Set problem:
Identify the lines that contain the string "wide" and copy all of them.

Given information:
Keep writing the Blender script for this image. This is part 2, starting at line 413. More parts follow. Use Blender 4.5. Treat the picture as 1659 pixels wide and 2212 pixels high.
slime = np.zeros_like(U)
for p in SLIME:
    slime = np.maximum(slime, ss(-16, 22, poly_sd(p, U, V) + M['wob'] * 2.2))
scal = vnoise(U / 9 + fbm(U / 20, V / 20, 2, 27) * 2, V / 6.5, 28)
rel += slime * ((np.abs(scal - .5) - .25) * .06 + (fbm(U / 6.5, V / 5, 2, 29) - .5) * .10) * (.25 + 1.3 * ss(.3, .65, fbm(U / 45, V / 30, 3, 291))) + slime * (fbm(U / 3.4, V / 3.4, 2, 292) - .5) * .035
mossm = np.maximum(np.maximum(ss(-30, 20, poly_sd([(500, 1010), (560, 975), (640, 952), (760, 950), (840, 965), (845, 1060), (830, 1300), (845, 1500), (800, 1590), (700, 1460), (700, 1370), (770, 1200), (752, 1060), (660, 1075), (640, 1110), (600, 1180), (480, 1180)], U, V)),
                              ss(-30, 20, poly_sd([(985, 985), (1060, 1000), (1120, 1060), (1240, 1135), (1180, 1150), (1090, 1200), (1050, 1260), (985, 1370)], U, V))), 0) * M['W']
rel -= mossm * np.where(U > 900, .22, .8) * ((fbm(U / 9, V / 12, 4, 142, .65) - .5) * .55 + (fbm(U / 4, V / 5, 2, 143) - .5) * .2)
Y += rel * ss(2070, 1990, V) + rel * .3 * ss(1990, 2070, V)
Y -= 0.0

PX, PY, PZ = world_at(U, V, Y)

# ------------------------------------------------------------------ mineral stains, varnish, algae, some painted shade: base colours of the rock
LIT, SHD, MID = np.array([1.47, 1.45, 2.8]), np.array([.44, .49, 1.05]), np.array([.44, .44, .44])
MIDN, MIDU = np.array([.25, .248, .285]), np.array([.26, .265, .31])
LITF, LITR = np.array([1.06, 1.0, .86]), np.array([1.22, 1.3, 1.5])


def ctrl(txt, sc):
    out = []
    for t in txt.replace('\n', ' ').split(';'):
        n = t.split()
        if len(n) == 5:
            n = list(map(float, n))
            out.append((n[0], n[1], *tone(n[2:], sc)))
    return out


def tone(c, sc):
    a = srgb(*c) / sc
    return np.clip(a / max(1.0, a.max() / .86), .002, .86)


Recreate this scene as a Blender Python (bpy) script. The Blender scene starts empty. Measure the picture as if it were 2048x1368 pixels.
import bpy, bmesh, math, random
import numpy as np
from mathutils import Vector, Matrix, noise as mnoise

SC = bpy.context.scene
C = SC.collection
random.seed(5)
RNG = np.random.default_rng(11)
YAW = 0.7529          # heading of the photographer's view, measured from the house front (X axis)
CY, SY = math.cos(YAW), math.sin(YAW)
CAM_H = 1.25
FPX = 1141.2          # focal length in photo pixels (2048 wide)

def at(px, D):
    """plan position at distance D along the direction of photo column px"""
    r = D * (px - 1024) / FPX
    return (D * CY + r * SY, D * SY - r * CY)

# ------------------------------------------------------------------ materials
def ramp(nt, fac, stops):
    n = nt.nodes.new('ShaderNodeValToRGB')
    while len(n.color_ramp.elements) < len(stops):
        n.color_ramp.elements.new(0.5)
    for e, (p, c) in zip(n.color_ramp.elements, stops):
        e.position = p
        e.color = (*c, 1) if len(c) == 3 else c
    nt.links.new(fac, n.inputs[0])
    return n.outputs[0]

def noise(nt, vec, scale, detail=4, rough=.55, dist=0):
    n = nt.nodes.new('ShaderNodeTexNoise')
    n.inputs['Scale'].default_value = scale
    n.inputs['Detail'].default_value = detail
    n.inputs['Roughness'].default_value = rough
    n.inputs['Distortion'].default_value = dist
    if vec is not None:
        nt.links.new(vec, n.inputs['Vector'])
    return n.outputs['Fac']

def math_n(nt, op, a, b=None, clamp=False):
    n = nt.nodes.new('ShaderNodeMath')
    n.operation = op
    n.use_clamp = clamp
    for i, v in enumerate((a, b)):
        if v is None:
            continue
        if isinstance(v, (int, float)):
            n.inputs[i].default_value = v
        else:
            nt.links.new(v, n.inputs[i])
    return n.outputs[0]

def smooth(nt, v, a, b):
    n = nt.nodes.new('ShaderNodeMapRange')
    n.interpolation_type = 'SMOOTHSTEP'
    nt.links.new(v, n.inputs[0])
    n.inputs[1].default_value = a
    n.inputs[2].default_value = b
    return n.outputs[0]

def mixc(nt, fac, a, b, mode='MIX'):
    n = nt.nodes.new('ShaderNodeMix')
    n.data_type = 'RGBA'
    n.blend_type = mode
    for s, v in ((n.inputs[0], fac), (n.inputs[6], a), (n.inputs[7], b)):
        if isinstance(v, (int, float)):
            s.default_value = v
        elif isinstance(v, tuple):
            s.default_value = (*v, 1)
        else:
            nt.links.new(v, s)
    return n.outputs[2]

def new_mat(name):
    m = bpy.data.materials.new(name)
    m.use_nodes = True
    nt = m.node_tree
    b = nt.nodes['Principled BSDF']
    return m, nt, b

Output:
Keep writing the Blender script for this image. This is part 2, starting at line 413. More parts follow. Use Blender 4.5. Treat the picture as 1659 pixels wide and 2212 pixels high.
FPX = 1141.2          # focal length in photo pixels (2048 wide)